The sexuality in the book could be described as "kink" but even then as I try to like the fact that a rarely seen sexuality is portrayed, I think it is extremely problematical that it starts in non-consent. Both "lovers" try to humiliate each other or enjoy the humiliation of each other, which turns into a harmless sex-game for them eventually and we are meant to forget the real danger and violence it began with. The book is very forgiving of violence, even the killing of friends "these things happen" but very unforgiving of disobedience/disloyalty to a "superior". I tried to integrate that as simply a historical view, but I couldn't help seeing it as a hyper-masculine aspect of the book that somehow passes unexamined in a book that gives us so much good deconstruction of femininity, and also at least opens masculinity up to whatever woman is bold enough to grab some for herself. I guess the "individuality" of the women who managed to overcome their femininity was sort of in a liberal feminist framework, although there was some tacit acknowlegement of patriarchy this was portrayed as men simply being too dumb to realise what women experience (partly true no doubt but portrayed as humorous rather than sinister).
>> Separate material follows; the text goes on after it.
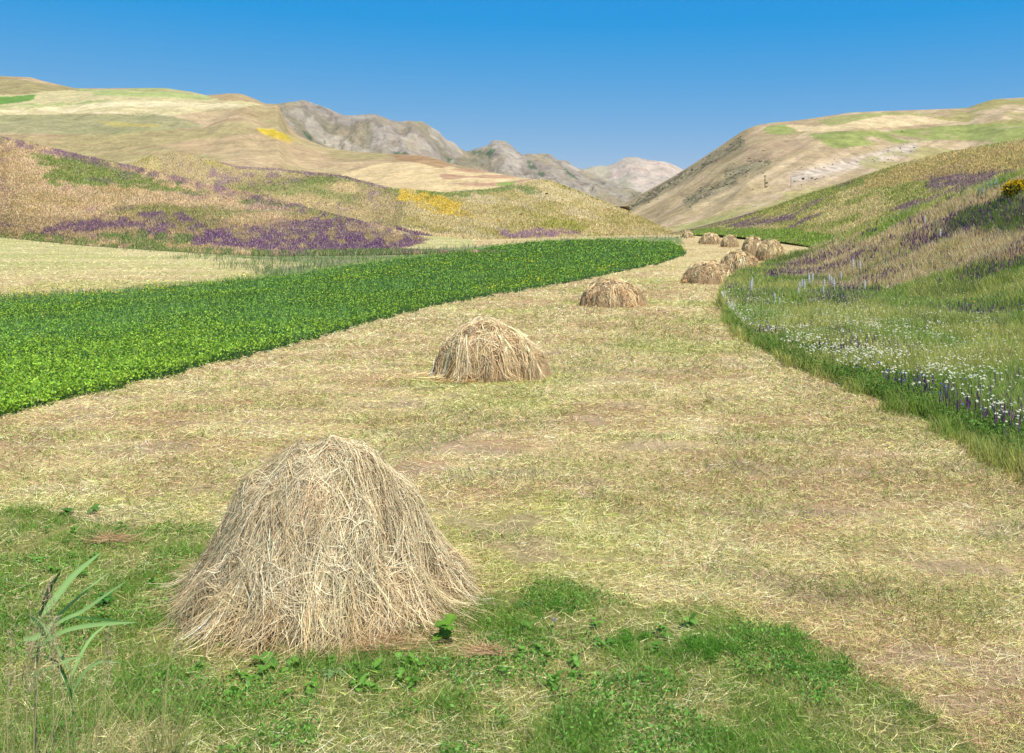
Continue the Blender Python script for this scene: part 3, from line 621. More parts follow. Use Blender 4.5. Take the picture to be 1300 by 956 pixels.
# purple spikes on the bank
pn = N4.f(H.X / 3.2, H.Y / 4.5, 4)
pz = (pip(H.px, H.py, [(960, 340), (1060, 318), (1140, 330), (1110, 400), (1030, 400), (985, 370)]) * .5 + pip(H.px, H.py, [(1100, 300), (1300, 250), (1450, 200), (1450, 370), (1300, 400), (1180, 340)]) * .45
      + pip(H.px, H.py, [(1200, 400), (1320, 370), (1450, 380), (1450, 520), (1270, 520), (1230, 470)]) * .35 + .22)
P, cl, i0, j0 = pick(H, 200000, np.clip(pz * sstep(.44, .62, pn) * (.3 + N2.f(H.X / .9, H.Y / .9, 2)), 0, 1) * .62, 2, HR - 1); n = len(P); d = P[:, 1]
P[:, 2] += rng.uniform(.28, .45, n); heads('purple_sage', P, np.maximum(.018, 1.0 * d / F), vary(mix(col(118, 66, 140), col(165, 125, 165), rng.random(n)), .25, .08), 'purple flower spikes scattered over the right bank', False, h=rng.uniform(.08, .24, n) * np.clip(d / 40, 1, 1.6))
P, cl, i0, j0 = pick(H, 5000, .02 * (H.px > 1100), 20, HR - 1); n = len(P); d = P[:, 1]
P[:, 2] += rng.uniform(.4, .6, n); heads('yellow_hawkweed', P, np.maximum(.03, 1.2 * d / F), vary(np.tile(col(240, 205, 40), (n, 1)), .1), 'scattered yellow flower heads on the right bank')

# textured cover on the middle slopes
def cover(s, name, n, label, hs, rows=None, pxr=(-340, 1680), wpx=.85, prob=None, k=1.8):
    a = Acc(); pr = np.ones((s.nr, s.nc)) if prob is None else prob
    P, cl, i0, j0 = pick(s, n, pr, 0, rows or s.nr - 7, pxr); m = len(P); d = P[:, 1]
    cc = vary(cl, .30) * k; cc = np.where((rng.random(m) < .3)[:, None], vary(np.tile(cl.mean(0) * k, (m, 1)), .3), cc)
    spk = cl[:, 2] > cl[:, 1] * 1.0
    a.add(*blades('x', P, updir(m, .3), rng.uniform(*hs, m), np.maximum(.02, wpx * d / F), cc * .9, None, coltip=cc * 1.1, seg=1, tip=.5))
    o = a.build(name, M_petal); tag(o, label, 'meadow', kind='stuff'); return o
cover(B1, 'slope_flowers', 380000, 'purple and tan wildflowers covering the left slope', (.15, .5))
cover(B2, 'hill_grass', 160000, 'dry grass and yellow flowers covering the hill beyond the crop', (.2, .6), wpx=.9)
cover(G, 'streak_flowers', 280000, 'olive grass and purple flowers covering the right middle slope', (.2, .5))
P, cl, i0, j0 = pick(A, 420000, vg * 1., 5, rows_vis); n = len(P); ac = Acc()
ac.add(*blades('x', P, updir(n, .25), rng.uniform(.3, .8, n), np.maximum(.02, .8 * P[:, 1] / F), vary(np.where((rng.random(n) < .5)[:, None], col(140, 165, 92), col(185, 185, 145)), .2), None, seg=1, tip=.4))
o = ac.build('verge_grass', M_leaf); tag(o, 'grey green grassy verge between the crop and the left slope', 'grass', kind='stuff')
# white and yellow specks on left slopes
for s, nm, cp, prb, lb in ((B1, 'white_tufts', (232, 232, 225), .0035, 'white flower tufts dotted over the left slope'), (B2, 'yellow_tufts', (225, 188, 50), None, 'yellow flowers filling the bright patch on the far hill')):
    if prb: pr = np.full((s.nr, s.nc), prb) + .03 * pip(s.px, s.py, [(240, 250), (430, 270), (560, 305), (300, 312)])
    else: pr = .30 * sstep(.4, .6, N1.f(s.px / 12, s.py / 7, 3)) * pip(s.px, s.py, [(512, 244), (540, 246), (575, 256), (606, 273), (600, 280), (560, 275), (520, 262)]) + .012 * (s.px < 520) + .1*pip(s.px, s.py, [(480, 240), (640, 250), (700, 290), (520, 280)])
    P, cl, i0, j0 = pick(s, 40000, pr, 5, s.nr - 10); n = len(P); d = P[:, 1]
    P[:, 2] += rng.uniform(.5, .8, n); heads(nm, P, 1.1 * d / F, vary(np.tile(col(*cp), (n, 1)), .1), lb, False, h=1.8 * d / F)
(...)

Gender bending in the book was wonderful, except in so far as at times it seemed played for laughs (still even then there were some good observations). Why on earth having spent almost 600 pages finding the available female role/s too constrictive does Arcadie raise her daughter only to be a wife and mother??
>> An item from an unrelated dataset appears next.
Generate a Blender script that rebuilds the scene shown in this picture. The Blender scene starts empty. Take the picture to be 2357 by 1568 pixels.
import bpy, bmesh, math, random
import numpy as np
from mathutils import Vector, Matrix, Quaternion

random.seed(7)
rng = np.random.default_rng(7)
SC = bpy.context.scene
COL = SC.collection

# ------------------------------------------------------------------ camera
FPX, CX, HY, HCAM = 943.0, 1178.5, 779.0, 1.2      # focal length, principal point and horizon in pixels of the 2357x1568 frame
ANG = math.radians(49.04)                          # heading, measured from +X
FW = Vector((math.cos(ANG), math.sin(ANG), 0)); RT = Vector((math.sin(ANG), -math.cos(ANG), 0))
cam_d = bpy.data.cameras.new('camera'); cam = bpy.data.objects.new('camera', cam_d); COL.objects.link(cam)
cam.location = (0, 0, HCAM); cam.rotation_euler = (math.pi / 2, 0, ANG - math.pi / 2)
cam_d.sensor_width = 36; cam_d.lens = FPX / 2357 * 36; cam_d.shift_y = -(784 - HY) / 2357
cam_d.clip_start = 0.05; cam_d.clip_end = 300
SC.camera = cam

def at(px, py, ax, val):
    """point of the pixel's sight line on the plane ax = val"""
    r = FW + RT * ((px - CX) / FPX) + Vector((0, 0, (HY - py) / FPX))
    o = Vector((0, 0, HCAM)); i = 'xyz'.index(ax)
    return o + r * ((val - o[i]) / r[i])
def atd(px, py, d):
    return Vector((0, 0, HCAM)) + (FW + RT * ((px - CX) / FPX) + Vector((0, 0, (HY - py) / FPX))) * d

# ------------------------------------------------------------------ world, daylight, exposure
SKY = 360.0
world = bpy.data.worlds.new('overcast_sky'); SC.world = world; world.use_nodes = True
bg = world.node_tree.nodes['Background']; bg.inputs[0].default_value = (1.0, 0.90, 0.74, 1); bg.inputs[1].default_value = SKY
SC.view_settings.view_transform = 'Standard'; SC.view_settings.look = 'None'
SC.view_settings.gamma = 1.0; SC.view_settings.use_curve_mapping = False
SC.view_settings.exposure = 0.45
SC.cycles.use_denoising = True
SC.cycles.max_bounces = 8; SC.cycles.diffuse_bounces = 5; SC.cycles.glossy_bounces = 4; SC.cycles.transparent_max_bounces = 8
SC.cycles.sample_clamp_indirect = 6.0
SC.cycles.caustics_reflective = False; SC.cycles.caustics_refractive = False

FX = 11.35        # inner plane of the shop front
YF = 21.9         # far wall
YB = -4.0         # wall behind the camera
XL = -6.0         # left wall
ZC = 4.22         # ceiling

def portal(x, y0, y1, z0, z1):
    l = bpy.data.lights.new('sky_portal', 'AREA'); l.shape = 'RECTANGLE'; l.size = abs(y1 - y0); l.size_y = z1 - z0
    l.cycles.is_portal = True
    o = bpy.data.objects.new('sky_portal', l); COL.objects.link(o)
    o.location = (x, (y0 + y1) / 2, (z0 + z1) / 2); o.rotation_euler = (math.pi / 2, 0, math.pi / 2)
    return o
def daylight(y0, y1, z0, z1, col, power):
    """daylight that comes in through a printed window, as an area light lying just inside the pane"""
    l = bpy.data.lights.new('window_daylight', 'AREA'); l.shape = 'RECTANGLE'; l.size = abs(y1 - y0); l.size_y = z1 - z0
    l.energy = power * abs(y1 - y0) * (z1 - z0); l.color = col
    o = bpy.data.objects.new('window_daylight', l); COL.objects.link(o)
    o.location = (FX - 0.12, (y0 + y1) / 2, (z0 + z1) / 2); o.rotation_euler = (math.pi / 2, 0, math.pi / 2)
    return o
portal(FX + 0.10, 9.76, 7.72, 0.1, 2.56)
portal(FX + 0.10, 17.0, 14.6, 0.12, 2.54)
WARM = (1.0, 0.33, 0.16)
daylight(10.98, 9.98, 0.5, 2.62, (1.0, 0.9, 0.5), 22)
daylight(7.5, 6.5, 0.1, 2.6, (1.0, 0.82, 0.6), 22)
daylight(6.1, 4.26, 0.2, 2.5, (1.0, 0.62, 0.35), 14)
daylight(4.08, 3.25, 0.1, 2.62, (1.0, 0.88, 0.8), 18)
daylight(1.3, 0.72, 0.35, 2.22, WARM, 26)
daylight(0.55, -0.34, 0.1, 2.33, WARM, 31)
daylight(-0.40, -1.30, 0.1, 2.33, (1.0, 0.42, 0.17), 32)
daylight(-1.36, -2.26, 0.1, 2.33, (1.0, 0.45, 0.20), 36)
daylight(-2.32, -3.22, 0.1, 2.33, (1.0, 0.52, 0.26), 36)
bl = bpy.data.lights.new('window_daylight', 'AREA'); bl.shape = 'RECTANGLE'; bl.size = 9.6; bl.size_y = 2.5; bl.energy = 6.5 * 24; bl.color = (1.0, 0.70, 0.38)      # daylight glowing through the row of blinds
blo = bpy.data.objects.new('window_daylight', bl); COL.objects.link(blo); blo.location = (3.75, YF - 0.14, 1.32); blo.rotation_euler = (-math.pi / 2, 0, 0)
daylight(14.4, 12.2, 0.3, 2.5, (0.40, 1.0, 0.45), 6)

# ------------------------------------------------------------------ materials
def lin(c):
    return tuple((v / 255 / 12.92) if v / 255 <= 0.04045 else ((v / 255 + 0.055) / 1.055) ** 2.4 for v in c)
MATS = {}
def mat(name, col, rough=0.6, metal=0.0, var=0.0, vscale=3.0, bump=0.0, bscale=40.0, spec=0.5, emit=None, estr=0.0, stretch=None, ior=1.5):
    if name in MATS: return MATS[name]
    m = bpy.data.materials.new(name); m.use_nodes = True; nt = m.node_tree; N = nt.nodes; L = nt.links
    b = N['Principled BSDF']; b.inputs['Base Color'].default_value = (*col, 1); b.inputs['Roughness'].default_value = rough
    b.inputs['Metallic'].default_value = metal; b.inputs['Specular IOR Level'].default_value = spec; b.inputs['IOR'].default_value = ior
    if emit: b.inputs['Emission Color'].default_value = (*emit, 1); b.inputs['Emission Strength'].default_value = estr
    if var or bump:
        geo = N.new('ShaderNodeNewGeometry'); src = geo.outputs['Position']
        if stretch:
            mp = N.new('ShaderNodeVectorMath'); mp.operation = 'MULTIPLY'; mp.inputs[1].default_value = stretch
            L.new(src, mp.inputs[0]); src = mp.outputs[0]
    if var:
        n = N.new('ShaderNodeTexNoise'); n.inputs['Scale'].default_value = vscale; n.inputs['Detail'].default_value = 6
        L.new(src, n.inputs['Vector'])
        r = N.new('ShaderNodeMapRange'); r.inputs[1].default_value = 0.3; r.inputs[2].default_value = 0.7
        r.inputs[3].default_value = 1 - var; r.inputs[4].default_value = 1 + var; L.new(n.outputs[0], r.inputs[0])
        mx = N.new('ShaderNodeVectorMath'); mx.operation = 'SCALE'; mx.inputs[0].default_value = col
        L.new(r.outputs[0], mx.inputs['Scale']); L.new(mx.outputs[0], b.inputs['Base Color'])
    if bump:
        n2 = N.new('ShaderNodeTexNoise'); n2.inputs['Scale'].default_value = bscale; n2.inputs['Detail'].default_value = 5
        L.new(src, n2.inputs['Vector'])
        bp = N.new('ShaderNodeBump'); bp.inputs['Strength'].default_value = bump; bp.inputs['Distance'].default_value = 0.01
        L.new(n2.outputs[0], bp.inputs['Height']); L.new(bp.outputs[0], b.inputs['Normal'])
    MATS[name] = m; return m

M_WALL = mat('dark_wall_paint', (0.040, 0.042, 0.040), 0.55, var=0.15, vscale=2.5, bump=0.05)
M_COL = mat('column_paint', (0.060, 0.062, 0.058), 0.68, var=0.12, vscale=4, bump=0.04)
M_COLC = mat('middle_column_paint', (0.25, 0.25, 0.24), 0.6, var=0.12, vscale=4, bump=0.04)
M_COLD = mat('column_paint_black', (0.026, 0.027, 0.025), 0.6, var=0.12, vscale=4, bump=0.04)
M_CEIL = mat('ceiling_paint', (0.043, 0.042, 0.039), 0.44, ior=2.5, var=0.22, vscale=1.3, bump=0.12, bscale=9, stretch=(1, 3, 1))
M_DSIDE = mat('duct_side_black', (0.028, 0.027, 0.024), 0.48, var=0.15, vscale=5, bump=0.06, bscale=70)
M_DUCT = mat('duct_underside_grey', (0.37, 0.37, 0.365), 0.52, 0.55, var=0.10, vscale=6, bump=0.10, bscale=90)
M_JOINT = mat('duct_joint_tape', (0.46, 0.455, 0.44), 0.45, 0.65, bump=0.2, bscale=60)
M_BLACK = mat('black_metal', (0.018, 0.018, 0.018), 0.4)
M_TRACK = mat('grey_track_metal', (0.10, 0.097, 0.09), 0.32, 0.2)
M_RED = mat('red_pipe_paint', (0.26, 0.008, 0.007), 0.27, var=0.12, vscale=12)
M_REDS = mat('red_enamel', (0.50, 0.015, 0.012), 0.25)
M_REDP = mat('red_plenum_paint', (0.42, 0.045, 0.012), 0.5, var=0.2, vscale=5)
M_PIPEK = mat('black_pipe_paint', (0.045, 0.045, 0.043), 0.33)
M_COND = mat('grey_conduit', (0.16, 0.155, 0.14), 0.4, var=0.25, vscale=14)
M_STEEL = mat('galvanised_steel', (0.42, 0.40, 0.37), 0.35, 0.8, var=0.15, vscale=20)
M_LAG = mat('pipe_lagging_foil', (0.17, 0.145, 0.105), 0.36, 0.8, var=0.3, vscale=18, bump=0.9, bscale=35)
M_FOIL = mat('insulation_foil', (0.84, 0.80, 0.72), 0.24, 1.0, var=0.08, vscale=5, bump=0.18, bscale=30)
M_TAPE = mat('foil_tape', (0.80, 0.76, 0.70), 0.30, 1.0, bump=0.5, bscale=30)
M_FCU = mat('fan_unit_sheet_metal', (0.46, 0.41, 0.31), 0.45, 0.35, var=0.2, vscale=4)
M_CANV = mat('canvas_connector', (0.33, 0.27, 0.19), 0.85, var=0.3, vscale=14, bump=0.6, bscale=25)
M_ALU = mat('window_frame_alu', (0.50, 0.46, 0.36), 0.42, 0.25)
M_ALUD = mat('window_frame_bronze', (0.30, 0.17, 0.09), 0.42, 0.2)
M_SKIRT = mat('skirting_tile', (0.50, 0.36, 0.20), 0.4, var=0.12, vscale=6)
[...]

The queerness and gender-fluidity of the main love story was the best feature of the narrative (the occasional criticisms by the Japanese character of white European culture also a great feature). It was unfortunate though that Arcadie's summing up of the "romance" looking backward finished off what I had felt was a tendency in the text to take all this kink and gender fluidity and turn it monogamous heterosexual after all- very slightly on the boundaries but....I would have preferred the characters to retain some polyamorous tendencies at the very least. The misogyny inherent in some types of male homoerotic behaviour was portrayed effectively. Female characters tended to be somewhat tragic but were portrayed well.

Some historical details were quite nice (such as the description of the colour of Rochefort's shirt as "goose-turd") and yet the characters in the main talked in a very modern (therefore anachronistic) way.

The violence in the book is not only unrelenting and portrayed somewhat positively or casually at times but overly graphic. If I had a dollar every time someone's brains, guts or blood splattered everywhere I would at least be able to buy a nice bottle of wine. I found that excessive if historically accurate. It took me over 300 pages to build any sort of relationship with the two main characters, they were extremely unlikeable to begin with and I think the change in them (Dariole in particular) was not fully believable. It's a romance, I could cope with larger than life happenings and doings if the characters pulled me in a bit earlier and if it wasn't for all the violence and rape scenes.

I am still of the opinion that a book this long is almost always too long.